Since inhumanity is so prevalent as to be a norm in human societies, I wondered whether there was some neurological basis for such behavior. Fortunately, there was a lecture at the Parliament of World Religions that dealt with the neurological underpinnings of "Us" vs. "Them." The lecturer mentioned a study that intrigued me; it was about how our brain actively dehumanizes people we don't consider as a part of "us."
The article was published in 2007 by Lasana T. Harris and Susan T. Fiske in the Department of Psychology and Center for the Study of Brain, Mind, and Behavior, Princeton University, and is titled, "Social groups that elicit disgust are differentially processed in mPFC."
This is what the executive summary says, in scientific terms: "Social neuroscience suggests medial pre-frontal cortex (mPFC) as necessary for social cognition."
However, the mPFC is activated less to members of extreme outgroups that elicit disgust, an emotion directed toward both people and objects. This study aimed to counteract that effect. Participants made either superficial categorical age estimations or individuating food-preference judgments about people, while fMRI recorded neural activity. Besides replicating the reduced mPFC activity to extreme outgroups that elicit disgust, this study demonstrates that the same type of judgment for these individuals is processed in a region anatomically distinct from social groups that elicit exclusively social emotions (pity, envy, pride). Finally, inferring individuating information (food preferences) increases mPFC activation above superficial categorical judgments.
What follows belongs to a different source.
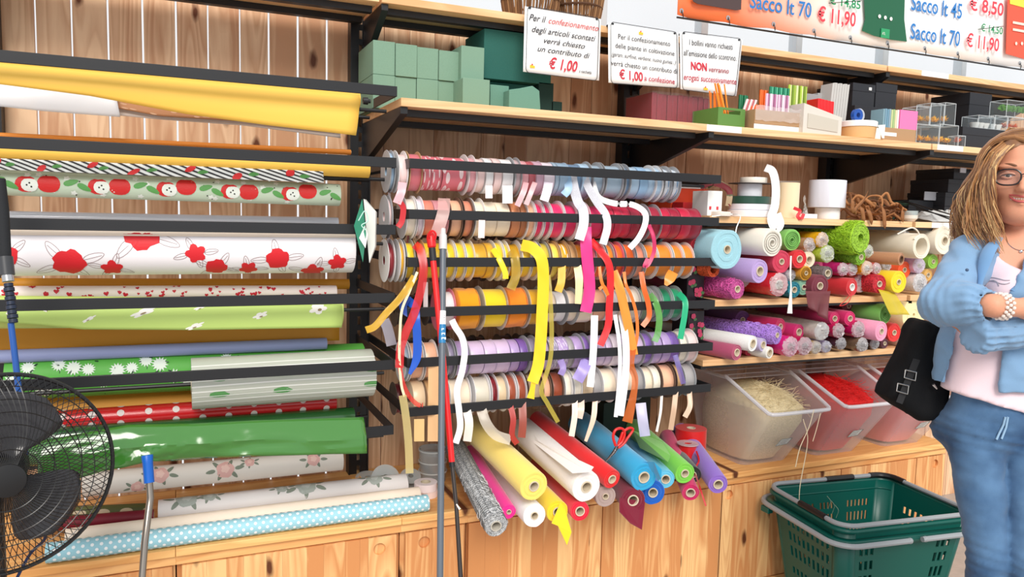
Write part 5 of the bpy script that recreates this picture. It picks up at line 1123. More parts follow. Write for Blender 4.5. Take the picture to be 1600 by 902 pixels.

This evidence fits differentiated mPFC processing of extreme outgroups, which activate mPFC less than other groups, but suggests that individuation increases activation."
Put more simply, the article says that as humans divide the world into "us" versus "them," the human brain processes judgment about "them" with the same part of the brain normally used to processes objects. In other words, humans use different parts of the brain to judge "us" and "them." Our own brains objectify and dehumanize other humans when we perceive them to not belong to "us."
Does this mean we are doomed to repeat our inhumanity forever? Of course not. Knowing what horror we are capable of inflicting upon each other is the very beginning of guarding against that same horror. However, we do have to be vigilant against our own nature and be mindful when we find ourselves classifying the people we meet into "us" and "them." Who knew the road to inhumanity was paved with simple taxonomy?